Computational Fluid Dynamics I+ II (VL, S)
- provide basic knowledge in physical flow modeling and turbulence
- mathematical realizations, i.e., numerical methods
- overview of numerical techniques of practical relevance, capability of selecting a model for specific applications (strenghts and weaknesses of various model classes)
- practice with state-of-the-art models

Energiemeteorologie I (Solar)
- Providing a solid understanding of physical processes governing the surface solar irradiance available for solar energy applications
- Developing skills in solar radiation modeling, i.e., expertise in application, adaptation and development of models
- Solid knowledge in state-of-the-art-methods in satellite-based irradiance estimation and solar power forecasting
- Detailed understanding of the influence of meteorological/climatological aspects on the performance of solar energy systems

Energy Meteorology II (Wind)
- Detailed understanding of the influence of meteorological/climatological aspects on the performance of wind power systems
- Solid knowledge of physical processes governing atmospheric wind flows
- Understanding atmospheric boundary layer flow relevant for wind power conversion
- Knowledge in methods for wind resource assessment and foercasting

Windenergy I/Windenergy II
The students acquire an advanced knowledge in the field of wind energy applications.
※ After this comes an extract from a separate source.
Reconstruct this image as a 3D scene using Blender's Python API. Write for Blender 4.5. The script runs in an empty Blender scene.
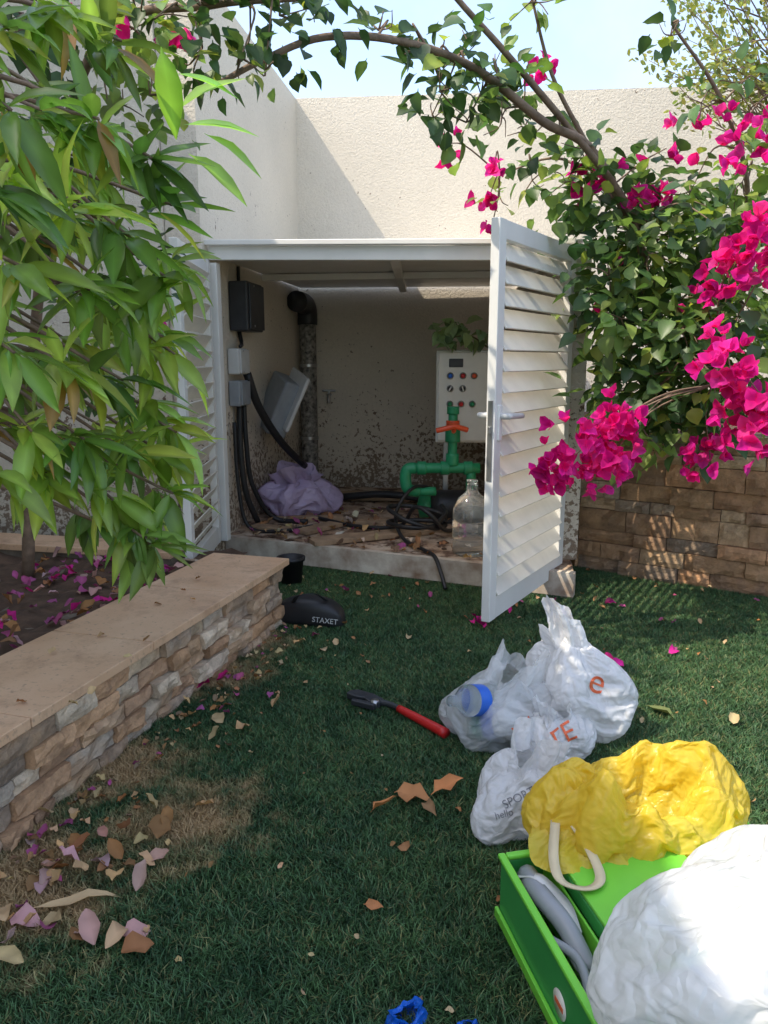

Special emphasis is on connecting physical and technical skills with the know-how in the fields of logistics, management, environment, finances, and economy. Practice-oriented examples enable the students to assess and classify real wind energy projects. Special situations such as offshore wind farms and wind farms in non-European foreign countries are included to give the students an insight into the crucial aspects of wind energy also relating to non-trivial realizations as well as to operating wind farm projects.

Solar Energy
Solar Energy conveys knowledge about Photovoltaic and Solar Thermal systems and components. The students learn to dimension and economically evaluate installations, on both a general and detailed level with the help of software. Furthermore, the students will gain insight into the physical and engineering processes for solar energy utilization.